Full name | Transport Salaried Staffs' Association |
---|---|
Founded | 1897 |
Members | 22,300 |
Affiliation | TUC, ICTU, STUC, CSEU, Labour Party |
Key people |
Mick Carney, president Manuel Cortes, general secretary |
Office location | Walkden House, 10 Melton Street, London |
Country | United Kingdom, Ireland |
Website | www.tssa.org.uk |
The Transport Salaried Staffs' Association (TSSA) is a trade union for workers in the transport and travel industries in the United Kingdom and Ireland. Its head office is adjacent to Euston station, London, and it has regional offices in Bristol, Derby, Dublin, Manchester, York and Glasgow.
TSSA has approximately 22,300 members in the UK and Ireland. While principally a union for people in the railway industry, the effect of the nationalisation and subsequent privatisations following the Second World War has meant that it has members working for railway companies, shipping companies, bus companies, travel agencies, airlines, call centres, and IT companies.
Individual members are allocated to branches. Historically branches were organised geographically and by grade, e.g. Liverpool; Dublin No. 1; Crewe No. 4 Technical; Crewe Management Staffs (the separate branches for different grades of staff were so that people with grievances against their managers wouldn't find those same managers as members of their branch). In Ireland, branches are still organised on this basis, but in the UK starting in 1998 there was a reorganisation such that members of most branches are employed by a single company e.g. Virgin Midlands - this was required in the fragmented world of the privatised railway because the private companies would not allow access for non-employees onto their premises.

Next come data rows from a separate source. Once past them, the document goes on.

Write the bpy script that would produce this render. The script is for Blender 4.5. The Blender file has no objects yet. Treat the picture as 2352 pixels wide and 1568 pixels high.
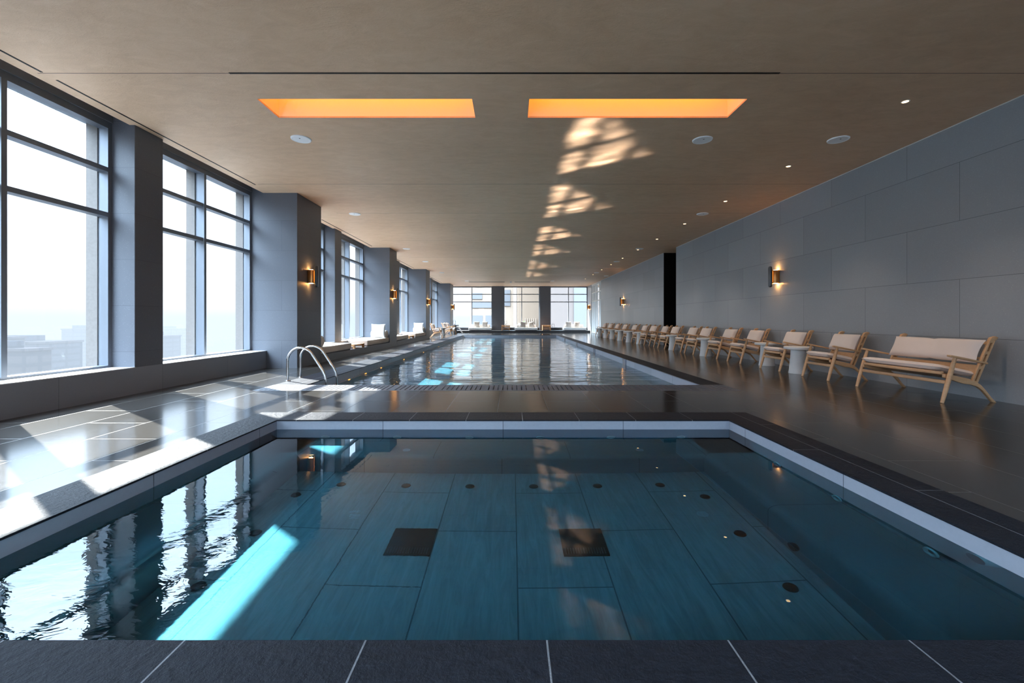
import bpy, bmesh, math, random
from mathutils import Vector, Matrix
random.seed(7)
S = bpy.context.scene
COL = S.collection
PI = math.pi

# ---------------------------------------------------------------- helpers
class MB:
    """collects shapes and links them as ONE mesh object"""
    def __init__(self): self.v = []; self.f = []
    def add(self, vs, fs):
        b = len(self.v); self.v += [tuple(p) for p in vs]; self.f += [tuple(b+i for i in f) for f in fs]; return self
    def box(self, x0, x1, y0, y1, z0, z1):
        vs = [(x, y, z) for z in (z0, z1) for y in (y0, y1) for x in (x0, x1)]
        return self.add(vs, [(0,2,3,1),(4,5,7,6),(0,1,5,4),(2,6,7,3),(0,4,6,2),(1,3,7,5)])
    def prism(self, poly, axis, a0, a1):
        """poly in the plane normal to axis: x->(y,z), y->(x,z), z->(x,y)"""
        def P(p, a): return {'x':(a,p[0],p[1]), 'y':(p[0],a,p[1]), 'z':(p[0],p[1],a)}[axis]
        n = len(poly)
        return self.add([P(p,a0) for p in poly]+[P(p,a1) for p in poly],
                        [tuple(range(n)), tuple(range(2*n-1, n-1, -1))]+[(i,(i+1)%n,n+(i+1)%n,n+i) for i in range(n)])
    def tube(self, pts, rad, seg=12, cap=True):
        pts = [Vector(p) for p in pts]; n = len(pts)
        rad = rad if isinstance(rad, (list, tuple)) else [rad]*n
        t0 = (pts[1]-pts[0]).normalized()
        up = Vector((0,0,1)) if abs(t0.z) < .9 else Vector((0,1,0))
        nx = t0.cross(up).normalized(); vs = []
        for i, p in enumerate(pts):
            t = (pts[min(i+1,n-1)]-pts[max(i-1,0)]).normalized()
            nx = (nx - t*nx.dot(t)).normalized(); ny = t.cross(nx)
            for k in range(seg):
                a = 2*PI*k/seg; vs.append(p + (nx*math.cos(a)+ny*math.sin(a))*rad[i])
        fs = [(i*seg+k, i*seg+(k+1)%seg, (i+1)*seg+(k+1)%seg, (i+1)*seg+k) for i in range(n-1) for k in range(seg)]
        if cap: fs += [tuple(range(seg-1,-1,-1)), tuple((n-1)*seg+k for k in range(seg))]
        return self.add(vs, fs)
    def lathe(self, prof, c=(0,0,0), seg=32, axis='z'):
        """prof: (radius, height) pairs; radius 0 ends close to a point"""
        vs = []; fs = []; rows = []
        for r, h in prof:
            row = []
            for k in range(seg if r > 1e-6 else 1):
                a = 2*PI*k/seg; q = (r*math.cos(a), r*math.sin(a), h)
                if axis == 'x': q = (q[2], q[0], q[1])
                if axis == 'y': q = (q[1], q[2], q[0])
                row.append(len(vs)); vs.append((c[0]+q[0], c[1]+q[1], c[2]+q[2]))
            rows.append(row)
        for A, B in zip(rows, rows[1:]):
            for k in range(seg):
                a, b = A[k % len(A)], A[(k+1) % len(A)]; d, e = B[k % len(B)], B[(k+1) % len(B)]
                f = []
                for i in (a, b, e, d):
                    if i not in f: f.append(i)
                if len(f) > 2: fs.append(tuple(f))
        for row, rev in ((rows[0], True), (rows[-1], False)):
            if len(row) > 1: fs.append(tuple(reversed(row)) if rev else tuple(row))
        return self.add(vs, fs)
    def pillow(self, w, h, t, n=14, mat=Matrix(), pinch=.06, pucker=0, pw=4.0):
        """soft cushion w (local x) by h (local y), t thick (local z)"""
        vs = []; idx = {}
        for s in (1, -1):
            for i in range(n+1):
                for j in range(n+1):
                    if s < 0 and (i in (0, n) or j in (0, n)): idx[s,i,j] = idx[1,i,j]; continue
                    u, v = -1+2*i/n, -1+2*j/n
                    u, v = math.sin(u*PI/2)*.4+u*.6, math.sin(v*PI/2)*.4+v*.6
                    k = max(0,(1-abs(u)**pw)*(1-abs(v)**pw))**.5
                    if pucker: k *= 1-pucker*math.exp(-(u/.07)**2)
                    x = w/2*u*(1-pinch*(1-v*v)*(abs(u)**3)) ; y = h/2*v*(1-pinch*(1-u*u)*(abs(v)**3))
                    if pucker: y *= 1-.05*math.exp(-(u/.12)**2)
                    idx[s,i,j] = len(vs); vs.append(mat @ Vector((x, y, s*t/2*k)))
        fs = []
        for s in (1, -1):
            for i in range(n):
                for j in range(n):
                    f = (idx[s,i,j], idx[s,i+1,j], idx[s,i+1,j+1], idx[s,i,j+1])
                    fs.append(f if s > 0 else f[::-1])
        return self.add(vs, fs)
    def grid_slab(self, xs, ys, holes, z0, z1):
        """slab over a grid of cut lines with rectangular holes, outer faces only"""
        def hole(i, j):
            if not (0 <= i < len(xs)-1 and 0 <= j < len(ys)-1): return True
            cx, cy = (xs[i]+xs[i+1])/2, (ys[j]+ys[j+1])/2
            return any(a < cx < b and c < cy < d for a, b, c, d in holes)
        nx, ny = len(xs), len(ys)
        vs = [(x, y, z) for z in (z0, z1) for y in ys for x in xs]
        I = lambda i, j, k: k*nx*ny + j*nx + i
        fs = []
        for i in range(nx-1):
            for j in range(ny-1):
                if hole(i, j): continue
                fs.append((I(i,j,1), I(i+1,j,1), I(i+1,j+1,1), I(i,j+1,1)))
                fs.append((I(i,j,0), I(i,j+1,0), I(i+1,j+1,0), I(i+1,j,0)))
                for di, dj, a, b in ((-1,0,(i,j+1),(i,j)), (1,0,(i+1,j),(i+1,j+1)), (0,-1,(i,j),(i+1,j)), (0,1,(i+1,j+1),(i,j+1))):
                    if hole(i+di, j+dj): fs.append((I(*a,1), I(*a,0), I(*b,0), I(*b,1)))
        return self.add(vs, fs)
    def build(self, name, mat, parent=None, bevel=0, segs=2, smooth=None, loc=None):
        me = bpy.data.meshes.new(name); me.from_pydata(self.v, [], self.f)
        bm = bmesh.new(); bm.from_mesh(me)
        loose = [v for v in bm.verts if not v.link_faces]
        if loose: bmesh.ops.delete(bm, geom=loose, context='VERTS')
        bmesh.ops.recalc_face_normals(bm, faces=bm.faces)
        if bevel:
            es = [e for e in bm.edges if len(e.link_faces) == 2 and e.calc_face_angle(0) > .5]
            bmesh.ops.bevel(bm, geom=es, offset=bevel, segments=segs, affect='EDGES', clamp_overlap=True, profile=.5)
        bm.to_mesh(me); bm.free()
        if smooth is None: smooth = bool(bevel)
        if smooth:
            me.polygons.foreach_set('use_smooth', [True]*len(me.polygons)); me.set_sharp_from_angle(angle=math.radians(40))
        o = bpy.data.objects.new(name, me); COL.objects.link(o); me.materials.append(mat)
        if loc: o.location = loc
        if parent: o.parent = parent
        return o

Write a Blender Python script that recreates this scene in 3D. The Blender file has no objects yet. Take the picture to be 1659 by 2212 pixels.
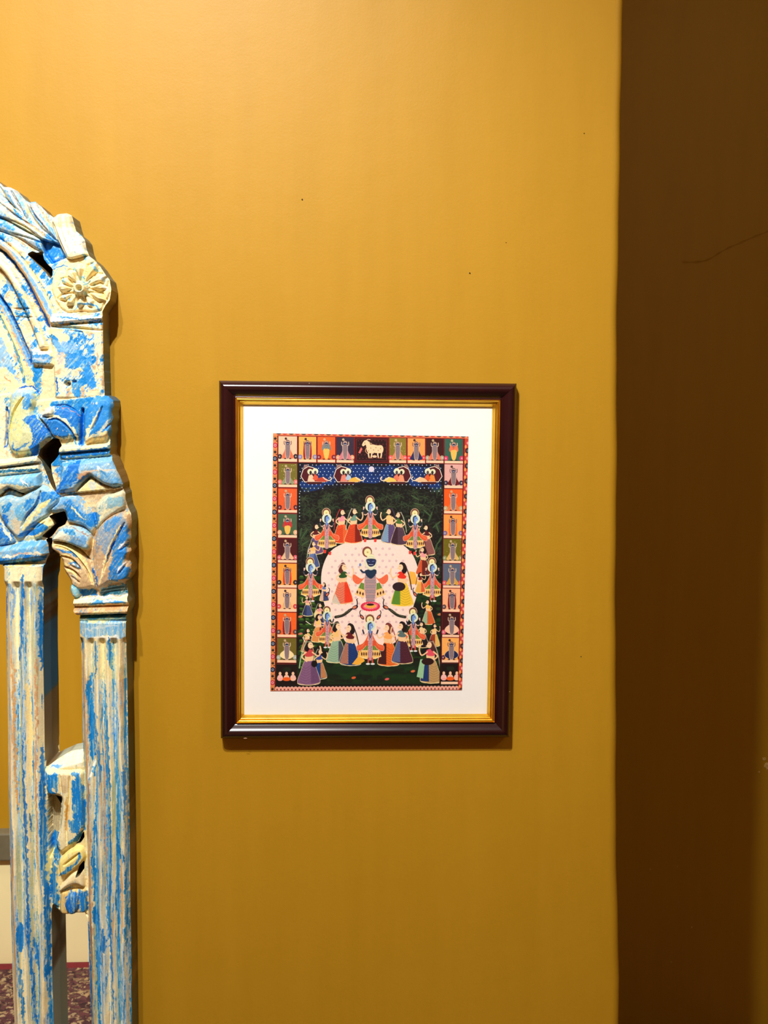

Branches are in turn allocated to divisions - there are 14 geographical divisions, plus one for London Transport. Each division has a Divisional Council which meets at least twice a year, and members in each division elect a member of the Executive Committee (EC). EC members are elected for a three-year term, subject to a maximum of two consecutive terms of office (but can stand again after 3 years off the committee). The Executive Committee meets approximately ten times a year in London and continuously during the four-day annual conference held each May. The EC is responsible for the efficient running of the union, the employment of staff (of whom there are about 70), the oversight of the union's finances, and the implementation of decisions of Annual Conference.